Alan Smith has a fairly dated (2004), but useful post on The Seven Habits of Highly Effective BizTalkers. Alan’s article has inspired me to discover what else help make an “effective BizTalk developer”… a work in progress.

Update: Marty Wasznicky and Scott Zimmerman have put together a quality article published in May 2007 MSDN Magazine called 8 Tips And Tricks For Better BizTalk Programming. This article offers a number of seasoned tips which I found to be very insightful, such as the “always use multi-part message types” tip. Check it out here.

  1. Toolkit: Here it is.
  2. Testing: Automated functional and performance testing provide a safety harness throughout the SDLC, ultimately assisting in the creation of better quality products. Some killer (mainstream) testing frameworks I have used in my BizTalk development: NUnit, Rhino Mocks, BizUnit, LoadGen.

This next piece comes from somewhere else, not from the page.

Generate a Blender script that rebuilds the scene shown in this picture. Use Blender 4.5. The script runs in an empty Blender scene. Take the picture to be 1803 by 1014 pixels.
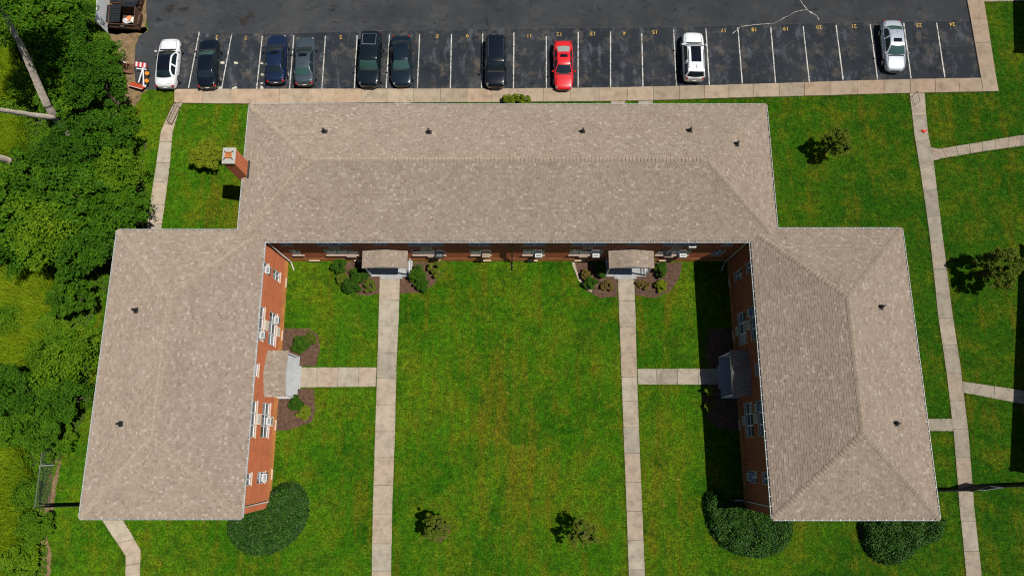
import bpy, bmesh, math, random
import numpy as np
from mathutils import Vector, Matrix
R = math.radians
random.seed(7); rng = np.random.default_rng(7)
scene = bpy.context.scene
col = scene.collection

# ------------------------------------------------------------------ camera, sky, sun, exposure
CAM_H = 55.0
TILT = math.atan(276 / 1218.0)
cam_d = bpy.data.cameras.new('camera'); cam = bpy.data.objects.new('camera', cam_d); col.objects.link(cam)
cam.location = (0, 0, CAM_H); cam.rotation_euler = (TILT, 0, 0)
cam_d.sensor_width = 36; cam_d.lens = 1218 / 1803 * 36; cam_d.clip_end = 3000; cam_d.clip_start = 0.5
scene.camera = cam
SUN_DIR = Vector((-0.415, 0.075, -1.0)).normalized()           # the way the light travels
SUN_EL = math.asin(-SUN_DIR.z); SUN_AZ = math.atan2(-SUN_DIR.x, -SUN_DIR.y)
world = bpy.data.worlds.new('World'); scene.world = world; world.use_nodes = True
wn = world.node_tree.nodes; wl = world.node_tree.links
sky = wn.new('ShaderNodeTexSky'); sky.sky_type = 'NISHITA'; sky.sun_disc = False
sky.sun_elevation = SUN_EL; sky.sun_rotation = SUN_AZ; sky.altitude = 100
wn['Background'].inputs['Strength'].default_value = 0.05
wl.new(sky.outputs['Color'], wn['Background'].inputs['Color'])
sun_d = bpy.data.lights.new('sun', 'SUN'); sun_d.energy = 5.0; sun_d.angle = R(0.5); sun_d.color = (1.0, 0.96, 0.9)
sun = bpy.data.objects.new('sun', sun_d); col.objects.link(sun)
sun.rotation_euler = SUN_DIR.to_track_quat('-Z', 'Y').to_euler(); sun.location = (20, -4, 60)
scene.view_settings.view_transform = 'Standard'; scene.view_settings.look = 'None'
scene.view_settings.exposure = 0.0; scene.view_settings.gamma = 1.0
scene.render.engine = 'CYCLES'
scene.cycles.use_denoising = False
scene.cycles.max_bounces = 5; scene.cycles.diffuse_bounces = 1
scene.cycles.filter_width = 1.15

# ------------------------------------------------------------------ survey helper: photo point at a known height -> place
_c, _s, _f = math.cos(TILT), math.sin(TILT), 1218.0
def G(x, y, h=0.0):
    u, v = x - 901.5, 507 - y
    d = (u, v * _c + _f * _s, v * _s - _f * _c)
    t = (CAM_H - h) / -d[2]
    return Vector((d[0] * t, d[1] * t, h))
def GP(pts, h=0.0): return [G(x, y, h).xy for x, y in pts]

# ------------------------------------------------------------------ object helpers
def tag(o, label=None, cat=None, group=None, kind=None):
    if label: o['label'] = label
    if cat: o['category'] = cat
    if group: o['group'] = group
    if kind: o['kind'] = kind
    return o
def empty(name, loc=(0, 0, 0), rz=0.0, label=None, cat=None, group=None, parent=None):
    o = bpy.data.objects.new(name, None); col.objects.link(o)
    o.location = loc; o.rotation_euler = (0, 0, rz); o.empty_display_size = 0.3; o.parent = parent
    return tag(o, label, cat, group)
def link(name, me, parent=None, mat=None):
    if mat is not None and not me.materials: me.materials.append(mat)
    o = bpy.data.objects.new(name, me); col.objects.link(o); o.parent = parent
    return o
def copy_tree(o, parent=None):
    c = o.copy(); col.objects.link(c); c.parent = parent
    for ch in o.children: copy_tree(ch, c)
    return c

class MB:
    def __init__(s): s.v = []; s.f = []
    def add(s, vs, fs):
        b = len(s.v); s.v += [tuple(p) for p in vs]; s.f += [tuple(i + b for i in q) for q in fs]; return s
    def box(s, x0, x1, y0, y1, z0, z1, M=None):
        vs = [Vector(p) for p in ((x0,y0,z0),(x1,y0,z0),(x1,y1,z0),(x0,y1,z0),(x0,y0,z1),(x1,y0,z1),(x1,y1,z1),(x0,y1,z1))]
        if M is not None: vs = [M @ p for p in vs]
        return s.add(vs, [(0,3,2,1),(4,5,6,7),(0,1,5,4),(1,2,6,5),(2,3,7,6),(3,0,4,7)])
    def quad(s, a, b, c, d): return s.add([a, b, c, d], [(0, 1, 2, 3)])
    def tube(s, pts, rad, n=8, caps=True):
        pts = [Vector(p) for p in pts]
        if not hasattr(rad, '__len__'): rad = [rad] * len(pts)
        vs = []; fs = []
        for i, p in enumerate(pts):
            t = (pts[min(i + 1, len(pts) - 1)] - pts[max(i - 1, 0)]).normalized()
            a = t.orthogonal().normalized() if abs(t.z) > .95 else t.cross(Vector((0, 0, 1))).normalized()
            b = t.cross(a)
            for k in range(n):
                an = 2 * math.pi * k / n
                vs.append(p + (a * math.cos(an) + b * math.sin(an)) * rad[i])
        for i in range(len(pts) - 1):
            for k in range(n):
                fs.append((i*n+k, i*n+(k+1)%n, (i+1)*n+(k+1)%n, (i+1)*n+k))
        if caps: fs.append(tuple(range(n))); fs.append(tuple((len(pts)-1)*n + k for k in range(n)))
        return s.add(vs, fs)
    def prism(s, poly, z0, z1):
        n = len(poly)
        ar = sum(poly[i][0]*poly[(i+1)%n][1] - poly[(i+1)%n][0]*poly[i][1] for i in range(n))
        if ar < 0: poly = poly[::-1]
        vs = [(p[0], p[1], z0) for p in poly] + [(p[0], p[1], z1) for p in poly]
        fs = [tuple(range(n))[::-1], tuple(range(n, 2*n))] + [(i, (i+1)%n, (i+1)%n+n, i+n) for i in range(n)]
        return s.add(vs, fs)
    def build(s, name, mat=None, parent=None, smooth=False, bevel=0.0, uv=False, fix=False, bseg=1):
        me = bpy.data.meshes.new(name); me.from_pydata(s.v, [], s.f); me.update()
        if fix or bevel:
            bm = bmesh.new(); bm.from_mesh(me)
            bmesh.ops.recalc_face_normals(bm, faces=bm.faces)
            if bevel:
                bmesh.ops.bevel(bm, geom=[e for e in bm.edges if e.is_manifold and e.calc_face_angle(0) > 0.5], offset=bevel, segments=bseg, affect='EDGES', clamp_overlap=True)
            bm.to_mesh(me); bm.free()
        if uv: box_uv(me)
        if smooth: me.polygons.foreach_set('use_smooth', [True] * len(me.polygons))
        if mat is not None: me.materials.append(mat)
        return link(name, me, parent)
def box_uv(me):
    l = me.uv_layers.new(name='uv')
    for p in me.polygons:
        n = p.normal; ax = max(range(3), key=lambda i: abs(n[i]))
        for li in p.loop_indices:
            c = me.vertices[me.loops[li].vertex_index].co
            l.data[li].uv = ((c.y, c.z), (c.x, c.z), (c.x, c.y))[ax]
def np_mesh(name, verts, faces, mat, tint=None, smooth=False):
    """faces: (M,3) or (M,4) int array"""
    me = bpy.data.meshes.new(name)
    k = faces.shape[1]; m = len(faces)
    me.vertices.add(len(verts)); me.vertices.foreach_set('co', np.ascontiguousarray(verts, dtype=np.float32).ravel())
    me.loops.add(m * k); me.loops.foreach_set('vertex_index', np.ascontiguousarray(faces, dtype=np.int32).ravel())
    me.polygons.add(m); me.polygons.foreach_set('loop_start', np.arange(0, m * k, k, dtype=np.int32))
    me.update(calc_edges=True); me.validate()
    if tint is not None and len(me.polygons) == m:
        a = me.attributes.new('tint', 'FLOAT', 'FACE'); a.data.foreach_set('value', np.asarray(tint, dtype=np.float32))
    me.polygons.foreach_set('use_smooth', np.full(len(me.polygons), bool(smooth)))
    me.materials.append(mat)
    return me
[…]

  3. Automation: Whether its boilerplate housework activity such as building or packaging a BizTalk solution or something a bit more exotic such as cycling the host instances after a deployment. If manual activities are being done on a continual basis, consider automating it. Powerful build frameworks (NAnt, MSBuild) can assist in this endeavour, but quite ofter a simple batch (or VB) script will suffice.
  4. Multi-Part Message Types: This is a great tip from Marty Wasznicky and Scott Zimmerman (see above). Its inevitable, one day you’ll want to change the schema (or message type) on which a message it based. When starting out in BizTalk, I fell into the mind-set where all messages were “strongly typed” (or associated with a specific schema). This approach while it appears to be sound on the surface, sews in tight dependencies throughout the design. This coupling become all to clear when you attempt to change the schema type: its currently difficult to locate the specific receive/send shape associations with a particular message-type, port associations need to be recreated, change the type of the message and all associated ports, update port-type definitions. This problem like many others can be overcome be adding in an extra layer of abstraction—multi-part message types wrap (or abstract) the underlying schema. Instead of creating messages with a “Message Type” property of schema, choose “Create New Multi-Part Message Type, and make sure the “Message Body Part” property is set to true.
  5. Direct Bound Ports: Because publish/subscribe is really really powerful.
  6. Patterns (Reusable Design): TODO
  7. Schema Encapsulation: TODO
  8. XSLT: TODO
  9. Naming Standards: The value of having solutions that clearly convey their intent not only makes BizTalk artefacts technically more maintainable, it opens up being able to expose your orchestrations to a non-technical audience as documentation. Scott Colestock has an excellent template for getting a set of BizTalk naming standards up and running.